▶ **Information provided**
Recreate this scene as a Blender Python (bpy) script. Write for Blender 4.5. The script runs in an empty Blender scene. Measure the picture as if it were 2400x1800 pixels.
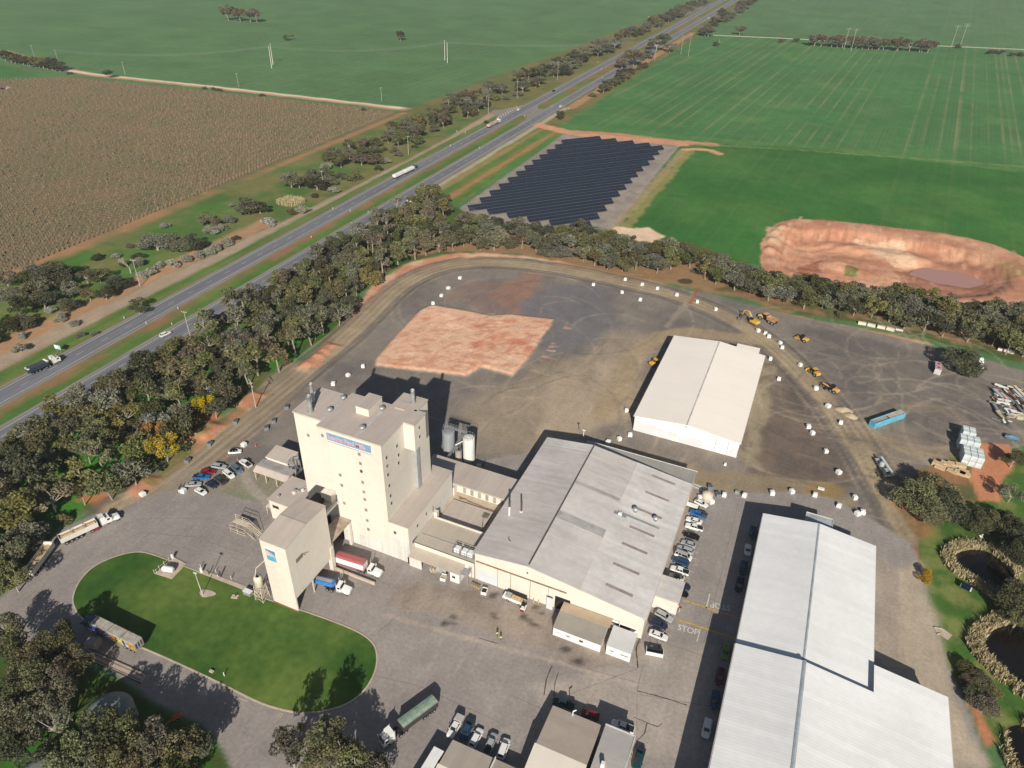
import bpy, math, random
import numpy as np
from mathutils import Matrix, Vector

# ---------------------------------------------------------------- camera, sky, sun, exposure
SC = bpy.context.scene
COL = SC.collection
CAM_H = 155.0
FOC, PIT, ROL, HED = 1690.0, math.radians(33.97), math.radians(1.65), math.radians(22.67)

def _rot():
    f = Vector((0, math.cos(PIT), -math.sin(PIT)))
    u = Vector((0, math.sin(PIT), math.cos(PIT)))
    r = Vector((1, 0, 0))
    c, s = math.cos(ROL), math.sin(ROL)
    r2 = r * c + u * s
    u2 = u * c - r * s
    r2, u2 = r * c - u * (-s), u * c + r * (-s)
    return r2, u2, f

def ray(px, py):
    x, y = (px - 1200.0) / FOC, (py - 900.0) / FOC
    c, s = math.cos(ROL), math.sin(ROL)
    x, y = c * x + s * y, -s * x + c * y
    X, Y, Z = x, math.cos(PIT) - y * math.sin(PIT), -math.sin(PIT) - y * math.cos(PIT)
    c, s = math.cos(HED), math.sin(HED)
    return c * X - s * Y, s * X + c * Y, Z

def gp(px, py, z=0.0):
    d = ray(px, py)
    t = (z - CAM_H) / d[2]
    return (d[0] * t, d[1] * t)
# survey notes: W = whole view, Q = one of 4x4 tiles, K = a closer view; all return metres on the ground (or at height z)
def W(x, y, z=0.0): return gp(x * 1.085, y * 1.085, z)
def Q(c, r, x, y, z=0.0): return gp(c * 600 + x * .27125, r * 450 + y * .27125, z)
def K(rx, ry, s, x, y, z=0.0): return gp(rx + x * s / 2212.0, ry + y * s / 2212.0, z)

cam = bpy.data.cameras.new('camera')
cam_o = bpy.data.objects.new('camera', cam)
COL.objects.link(cam_o)
cam.sensor_width = 36.0
cam.lens = FOC / 2400.0 * 36.0
cam.clip_start, cam.clip_end = 1.0, 20000.0
# axes of the camera from the surveyed rays
d0, dr, du = Vector(ray(1200, 900)), Vector(ray(2200, 900)), Vector(ray(1200, -100))
zax = (-d0).normalized(); xax = (dr - d0).normalized(); yax = (du - d0).normalized()
cam_o.matrix_world = Matrix(((xax.x, yax.x, zax.x, 0), (xax.y, yax.y, zax.y, 0), (xax.z, yax.z, zax.z, CAM_H), (0, 0, 0, 1)))
SC.camera = cam_o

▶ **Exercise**
Make an exact copy of the data, leaving its pictures out.

▶ **Right answer**
Recreate this scene as a Blender Python (bpy) script. Write for Blender 4.5. The script runs in an empty Blender scene. Measure the picture as if it were 2400x1800 pixels.
import bpy, math, random
import numpy as np
from mathutils import Matrix, Vector

# ---------------------------------------------------------------- camera, sky, sun, exposure
SC = bpy.context.scene
COL = SC.collection
CAM_H = 155.0
FOC, PIT, ROL, HED = 1690.0, math.radians(33.97), math.radians(1.65), math.radians(22.67)

def _rot():
    f = Vector((0, math.cos(PIT), -math.sin(PIT)))
    u = Vector((0, math.sin(PIT), math.cos(PIT)))
    r = Vector((1, 0, 0))
    c, s = math.cos(ROL), math.sin(ROL)
    r2 = r * c + u * s
    u2 = u * c - r * s
    r2, u2 = r * c - u * (-s), u * c + r * (-s)
    return r2, u2, f

def ray(px, py):
    x, y = (px - 1200.0) / FOC, (py - 900.0) / FOC
    c, s = math.cos(ROL), math.sin(ROL)
    x, y = c * x + s * y, -s * x + c * y
    X, Y, Z = x, math.cos(PIT) - y * math.sin(PIT), -math.sin(PIT) - y * math.cos(PIT)
    c, s = math.cos(HED), math.sin(HED)
    return c * X - s * Y, s * X + c * Y, Z

def gp(px, py, z=0.0):
    d = ray(px, py)
    t = (z - CAM_H) / d[2]
    return (d[0] * t, d[1] * t)
# survey notes: W = whole view, Q = one of 4x4 tiles, K = a closer view; all return metres on the ground (or at height z)
def W(x, y, z=0.0): return gp(x * 1.085, y * 1.085, z)
def Q(c, r, x, y, z=0.0): return gp(c * 600 + x * .27125, r * 450 + y * .27125, z)
def K(rx, ry, s, x, y, z=0.0): return gp(rx + x * s / 2212.0, ry + y * s / 2212.0, z)

cam = bpy.data.cameras.new('camera')
cam_o = bpy.data.objects.new('camera', cam)
COL.objects.link(cam_o)
cam.sensor_width = 36.0
cam.lens = FOC / 2400.0 * 36.0
cam.clip_start, cam.clip_end = 1.0, 20000.0
# axes of the camera from the surveyed rays
d0, dr, du = Vector(ray(1200, 900)), Vector(ray(2200, 900)), Vector(ray(1200, -100))
zax = (-d0).normalized(); xax = (dr - d0).normalized(); yax = (du - d0).normalized()
cam_o.matrix_world = Matrix(((xax.x, yax.x, zax.x, 0), (xax.y, yax.y, zax.y, 0), (xax.z, yax.z, zax.z, CAM_H), (0, 0, 0, 1)))
SC.camera = cam_o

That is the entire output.